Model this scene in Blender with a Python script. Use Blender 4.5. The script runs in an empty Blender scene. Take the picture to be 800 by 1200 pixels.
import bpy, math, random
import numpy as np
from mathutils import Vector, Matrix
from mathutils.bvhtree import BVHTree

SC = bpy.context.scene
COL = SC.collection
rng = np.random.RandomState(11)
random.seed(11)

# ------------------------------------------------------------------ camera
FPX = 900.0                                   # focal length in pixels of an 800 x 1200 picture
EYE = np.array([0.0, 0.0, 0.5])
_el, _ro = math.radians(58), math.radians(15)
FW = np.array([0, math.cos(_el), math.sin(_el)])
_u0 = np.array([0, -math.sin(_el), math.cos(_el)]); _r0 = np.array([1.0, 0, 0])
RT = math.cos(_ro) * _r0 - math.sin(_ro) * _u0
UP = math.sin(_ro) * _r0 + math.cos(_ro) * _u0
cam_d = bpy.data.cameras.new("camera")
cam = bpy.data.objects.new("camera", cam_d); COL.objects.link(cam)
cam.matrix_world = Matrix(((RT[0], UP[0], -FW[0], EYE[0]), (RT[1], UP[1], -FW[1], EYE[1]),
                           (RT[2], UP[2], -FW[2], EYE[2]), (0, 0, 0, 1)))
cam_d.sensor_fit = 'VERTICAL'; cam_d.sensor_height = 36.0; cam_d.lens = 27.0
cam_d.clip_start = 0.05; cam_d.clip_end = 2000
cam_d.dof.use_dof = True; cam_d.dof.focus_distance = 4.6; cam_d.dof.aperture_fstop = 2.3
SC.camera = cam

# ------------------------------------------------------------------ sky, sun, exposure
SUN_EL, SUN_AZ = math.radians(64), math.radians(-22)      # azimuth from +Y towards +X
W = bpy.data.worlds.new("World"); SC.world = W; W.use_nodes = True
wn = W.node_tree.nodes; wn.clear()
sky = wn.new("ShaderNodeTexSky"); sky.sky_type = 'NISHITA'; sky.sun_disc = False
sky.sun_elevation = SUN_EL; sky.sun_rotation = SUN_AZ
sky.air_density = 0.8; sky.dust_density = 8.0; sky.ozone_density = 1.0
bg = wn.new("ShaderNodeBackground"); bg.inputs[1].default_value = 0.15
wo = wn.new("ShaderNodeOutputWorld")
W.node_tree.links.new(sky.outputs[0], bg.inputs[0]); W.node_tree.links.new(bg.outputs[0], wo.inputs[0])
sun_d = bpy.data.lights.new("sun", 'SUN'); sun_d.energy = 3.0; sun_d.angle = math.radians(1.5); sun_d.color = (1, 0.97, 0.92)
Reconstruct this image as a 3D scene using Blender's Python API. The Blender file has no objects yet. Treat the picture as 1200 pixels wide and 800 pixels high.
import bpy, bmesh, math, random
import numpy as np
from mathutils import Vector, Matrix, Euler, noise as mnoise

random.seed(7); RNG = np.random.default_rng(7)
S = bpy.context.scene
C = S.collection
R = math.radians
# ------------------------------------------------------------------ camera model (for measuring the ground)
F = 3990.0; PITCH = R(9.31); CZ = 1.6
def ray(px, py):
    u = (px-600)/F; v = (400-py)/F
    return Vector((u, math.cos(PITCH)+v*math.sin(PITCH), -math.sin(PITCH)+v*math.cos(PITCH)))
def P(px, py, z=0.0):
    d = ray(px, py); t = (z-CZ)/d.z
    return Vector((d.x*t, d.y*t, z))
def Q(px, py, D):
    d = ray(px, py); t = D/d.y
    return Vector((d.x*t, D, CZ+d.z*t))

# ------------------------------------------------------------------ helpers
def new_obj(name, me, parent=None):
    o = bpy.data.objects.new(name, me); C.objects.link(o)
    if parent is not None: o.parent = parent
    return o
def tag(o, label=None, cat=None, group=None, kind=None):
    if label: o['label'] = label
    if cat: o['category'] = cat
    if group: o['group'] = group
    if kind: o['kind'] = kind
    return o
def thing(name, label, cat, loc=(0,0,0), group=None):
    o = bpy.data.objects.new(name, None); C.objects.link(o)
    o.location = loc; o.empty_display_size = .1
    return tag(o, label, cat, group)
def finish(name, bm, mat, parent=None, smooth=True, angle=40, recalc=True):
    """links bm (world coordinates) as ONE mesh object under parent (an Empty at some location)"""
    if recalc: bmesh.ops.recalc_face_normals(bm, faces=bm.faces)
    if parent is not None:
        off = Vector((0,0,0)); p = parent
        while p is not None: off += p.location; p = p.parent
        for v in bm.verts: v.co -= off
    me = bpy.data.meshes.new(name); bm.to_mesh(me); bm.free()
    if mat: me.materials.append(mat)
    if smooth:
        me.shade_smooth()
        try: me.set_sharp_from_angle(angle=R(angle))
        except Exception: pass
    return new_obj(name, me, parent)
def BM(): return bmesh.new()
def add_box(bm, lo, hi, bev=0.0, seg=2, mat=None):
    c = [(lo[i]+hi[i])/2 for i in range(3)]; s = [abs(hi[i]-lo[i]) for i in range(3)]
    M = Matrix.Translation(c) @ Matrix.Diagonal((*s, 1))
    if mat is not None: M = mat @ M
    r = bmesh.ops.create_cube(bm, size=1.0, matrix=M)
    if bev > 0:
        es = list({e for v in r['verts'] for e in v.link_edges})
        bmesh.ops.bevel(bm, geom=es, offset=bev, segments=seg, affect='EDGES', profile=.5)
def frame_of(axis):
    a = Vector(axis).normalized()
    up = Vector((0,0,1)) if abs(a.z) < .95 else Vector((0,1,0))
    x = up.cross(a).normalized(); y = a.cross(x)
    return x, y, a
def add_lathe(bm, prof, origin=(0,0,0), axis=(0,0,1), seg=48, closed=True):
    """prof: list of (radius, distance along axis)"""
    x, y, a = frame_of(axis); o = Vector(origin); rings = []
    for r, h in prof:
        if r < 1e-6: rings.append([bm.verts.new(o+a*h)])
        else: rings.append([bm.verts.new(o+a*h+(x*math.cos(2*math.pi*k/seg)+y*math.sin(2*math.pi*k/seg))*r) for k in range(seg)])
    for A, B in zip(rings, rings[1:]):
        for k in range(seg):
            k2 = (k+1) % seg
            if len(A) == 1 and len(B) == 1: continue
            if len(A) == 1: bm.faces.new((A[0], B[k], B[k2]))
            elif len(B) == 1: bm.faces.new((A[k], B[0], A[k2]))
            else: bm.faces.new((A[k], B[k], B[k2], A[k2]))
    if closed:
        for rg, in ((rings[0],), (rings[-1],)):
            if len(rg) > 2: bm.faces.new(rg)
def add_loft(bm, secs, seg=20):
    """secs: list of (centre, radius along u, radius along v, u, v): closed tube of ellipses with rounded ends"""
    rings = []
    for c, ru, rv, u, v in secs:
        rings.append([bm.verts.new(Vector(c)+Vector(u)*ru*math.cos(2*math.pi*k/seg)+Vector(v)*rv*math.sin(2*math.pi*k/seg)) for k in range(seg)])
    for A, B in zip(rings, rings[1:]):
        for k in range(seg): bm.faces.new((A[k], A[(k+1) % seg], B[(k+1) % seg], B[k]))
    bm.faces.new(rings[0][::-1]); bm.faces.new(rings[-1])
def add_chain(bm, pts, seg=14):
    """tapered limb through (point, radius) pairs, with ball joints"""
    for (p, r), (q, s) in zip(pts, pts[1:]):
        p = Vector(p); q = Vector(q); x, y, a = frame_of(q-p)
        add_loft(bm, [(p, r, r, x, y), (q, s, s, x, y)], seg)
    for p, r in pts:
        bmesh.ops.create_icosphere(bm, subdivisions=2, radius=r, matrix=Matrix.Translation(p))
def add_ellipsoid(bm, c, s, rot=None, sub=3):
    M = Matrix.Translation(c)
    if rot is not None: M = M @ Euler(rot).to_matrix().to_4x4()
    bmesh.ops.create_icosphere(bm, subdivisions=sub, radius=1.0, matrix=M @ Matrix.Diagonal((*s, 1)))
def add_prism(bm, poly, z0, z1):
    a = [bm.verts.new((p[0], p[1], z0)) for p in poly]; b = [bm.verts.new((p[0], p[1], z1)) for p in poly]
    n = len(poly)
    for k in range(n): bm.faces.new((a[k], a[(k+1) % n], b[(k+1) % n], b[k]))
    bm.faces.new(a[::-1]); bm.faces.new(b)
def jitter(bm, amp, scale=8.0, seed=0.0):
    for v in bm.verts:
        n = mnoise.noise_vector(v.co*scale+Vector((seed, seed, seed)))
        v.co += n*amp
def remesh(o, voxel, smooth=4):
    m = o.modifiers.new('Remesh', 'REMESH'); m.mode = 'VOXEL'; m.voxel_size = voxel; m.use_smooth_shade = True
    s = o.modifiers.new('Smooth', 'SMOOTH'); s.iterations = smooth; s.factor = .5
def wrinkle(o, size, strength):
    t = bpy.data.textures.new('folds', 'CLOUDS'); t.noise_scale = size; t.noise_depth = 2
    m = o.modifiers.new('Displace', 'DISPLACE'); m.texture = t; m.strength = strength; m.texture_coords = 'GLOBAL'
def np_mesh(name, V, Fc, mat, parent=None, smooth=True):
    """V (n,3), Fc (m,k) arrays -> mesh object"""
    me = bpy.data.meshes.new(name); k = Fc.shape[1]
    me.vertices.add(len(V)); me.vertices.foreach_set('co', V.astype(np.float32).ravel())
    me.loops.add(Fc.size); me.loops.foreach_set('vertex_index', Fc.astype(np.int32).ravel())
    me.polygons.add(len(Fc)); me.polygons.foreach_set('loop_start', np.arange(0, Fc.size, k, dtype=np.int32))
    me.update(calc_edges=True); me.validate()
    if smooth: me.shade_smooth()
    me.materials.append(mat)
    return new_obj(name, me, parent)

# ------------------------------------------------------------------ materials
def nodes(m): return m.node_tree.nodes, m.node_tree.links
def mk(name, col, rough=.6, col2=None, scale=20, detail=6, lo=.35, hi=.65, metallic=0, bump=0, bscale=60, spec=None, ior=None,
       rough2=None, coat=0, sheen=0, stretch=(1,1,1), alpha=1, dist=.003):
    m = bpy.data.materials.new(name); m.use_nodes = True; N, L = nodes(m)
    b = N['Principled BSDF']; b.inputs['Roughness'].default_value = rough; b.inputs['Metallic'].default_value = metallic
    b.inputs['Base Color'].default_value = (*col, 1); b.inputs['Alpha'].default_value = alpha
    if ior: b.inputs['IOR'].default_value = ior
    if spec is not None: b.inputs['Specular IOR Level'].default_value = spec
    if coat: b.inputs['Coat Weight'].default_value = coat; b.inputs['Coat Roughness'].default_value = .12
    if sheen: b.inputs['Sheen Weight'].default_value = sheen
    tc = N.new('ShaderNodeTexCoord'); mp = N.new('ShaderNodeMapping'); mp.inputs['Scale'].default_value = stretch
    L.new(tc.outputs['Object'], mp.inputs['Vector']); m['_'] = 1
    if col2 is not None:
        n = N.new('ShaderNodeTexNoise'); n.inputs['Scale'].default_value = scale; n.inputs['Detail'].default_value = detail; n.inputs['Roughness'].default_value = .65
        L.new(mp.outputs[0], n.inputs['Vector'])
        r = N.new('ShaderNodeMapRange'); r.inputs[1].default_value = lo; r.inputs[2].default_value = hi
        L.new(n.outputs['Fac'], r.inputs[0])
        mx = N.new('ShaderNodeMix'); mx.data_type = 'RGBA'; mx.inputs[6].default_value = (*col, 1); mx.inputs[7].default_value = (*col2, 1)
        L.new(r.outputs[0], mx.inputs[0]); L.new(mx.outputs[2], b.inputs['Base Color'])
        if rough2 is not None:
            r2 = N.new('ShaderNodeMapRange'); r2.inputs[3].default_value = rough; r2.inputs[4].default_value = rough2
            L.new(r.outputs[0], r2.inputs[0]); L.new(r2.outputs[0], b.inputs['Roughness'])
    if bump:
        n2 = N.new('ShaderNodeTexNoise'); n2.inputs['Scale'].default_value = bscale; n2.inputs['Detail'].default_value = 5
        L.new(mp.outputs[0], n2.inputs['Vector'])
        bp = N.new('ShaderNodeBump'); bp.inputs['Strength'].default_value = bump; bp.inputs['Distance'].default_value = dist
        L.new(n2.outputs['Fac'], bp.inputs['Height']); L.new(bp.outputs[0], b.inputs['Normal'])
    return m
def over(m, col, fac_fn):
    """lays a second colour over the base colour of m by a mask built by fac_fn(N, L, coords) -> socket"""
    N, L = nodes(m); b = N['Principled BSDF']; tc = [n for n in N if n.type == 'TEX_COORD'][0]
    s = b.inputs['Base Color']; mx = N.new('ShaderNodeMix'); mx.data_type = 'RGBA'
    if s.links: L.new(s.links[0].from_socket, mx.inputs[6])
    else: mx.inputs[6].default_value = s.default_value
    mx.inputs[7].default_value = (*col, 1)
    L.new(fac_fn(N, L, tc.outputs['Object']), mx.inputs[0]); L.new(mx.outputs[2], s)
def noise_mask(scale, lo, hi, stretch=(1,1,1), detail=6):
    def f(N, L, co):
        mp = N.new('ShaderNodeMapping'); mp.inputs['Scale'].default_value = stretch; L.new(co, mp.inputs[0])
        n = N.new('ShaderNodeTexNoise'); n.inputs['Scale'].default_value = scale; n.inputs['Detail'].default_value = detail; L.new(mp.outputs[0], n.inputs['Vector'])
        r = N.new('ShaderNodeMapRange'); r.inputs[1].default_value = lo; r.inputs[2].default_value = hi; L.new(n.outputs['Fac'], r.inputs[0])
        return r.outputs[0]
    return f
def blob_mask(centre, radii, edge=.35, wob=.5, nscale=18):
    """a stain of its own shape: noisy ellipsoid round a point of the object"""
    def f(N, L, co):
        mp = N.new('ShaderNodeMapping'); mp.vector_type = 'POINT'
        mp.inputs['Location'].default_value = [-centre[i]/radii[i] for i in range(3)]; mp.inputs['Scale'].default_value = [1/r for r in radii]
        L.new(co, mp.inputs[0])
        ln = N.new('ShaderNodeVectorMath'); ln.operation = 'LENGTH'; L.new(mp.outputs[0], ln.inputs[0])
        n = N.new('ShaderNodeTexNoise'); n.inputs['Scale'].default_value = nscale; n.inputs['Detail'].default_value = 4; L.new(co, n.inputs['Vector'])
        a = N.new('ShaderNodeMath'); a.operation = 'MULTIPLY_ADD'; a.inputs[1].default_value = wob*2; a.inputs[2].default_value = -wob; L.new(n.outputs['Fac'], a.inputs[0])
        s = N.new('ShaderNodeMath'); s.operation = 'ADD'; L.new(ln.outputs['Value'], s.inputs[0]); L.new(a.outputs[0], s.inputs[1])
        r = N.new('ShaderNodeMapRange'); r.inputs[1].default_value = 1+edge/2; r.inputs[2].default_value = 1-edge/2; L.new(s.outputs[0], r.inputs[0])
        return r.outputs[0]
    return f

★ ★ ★

◆ **The task**:
Quote only the stretch of lines that starts the data above and ends with the line containing "SC.camera = cam", both included.

◆ **Reply**:
Model this scene in Blender with a Python script. Use Blender 4.5. The script runs in an empty Blender scene. Take the picture to be 800 by 1200 pixels.
import bpy, math, random
import numpy as np
from mathutils import Vector, Matrix
from mathutils.bvhtree import BVHTree

SC = bpy.context.scene
COL = SC.collection
rng = np.random.RandomState(11)
random.seed(11)

# ------------------------------------------------------------------ camera
FPX = 900.0                                   # focal length in pixels of an 800 x 1200 picture
EYE = np.array([0.0, 0.0, 0.5])
_el, _ro = math.radians(58), math.radians(15)
FW = np.array([0, math.cos(_el), math.sin(_el)])
_u0 = np.array([0, -math.sin(_el), math.cos(_el)]); _r0 = np.array([1.0, 0, 0])
RT = math.cos(_ro) * _r0 - math.sin(_ro) * _u0
UP = math.sin(_ro) * _r0 + math.cos(_ro) * _u0
cam_d = bpy.data.cameras.new("camera")
cam = bpy.data.objects.new("camera", cam_d); COL.objects.link(cam)
cam.matrix_world = Matrix(((RT[0], UP[0], -FW[0], EYE[0]), (RT[1], UP[1], -FW[1], EYE[1]),
                           (RT[2], UP[2], -FW[2], EYE[2]), (0, 0, 0, 1)))
cam_d.sensor_fit = 'VERTICAL'; cam_d.sensor_height = 36.0; cam_d.lens = 27.0
cam_d.clip_start = 0.05; cam_d.clip_end = 2000
cam_d.dof.use_dof = True; cam_d.dof.focus_distance = 4.6; cam_d.dof.aperture_fstop = 2.3
SC.camera = cam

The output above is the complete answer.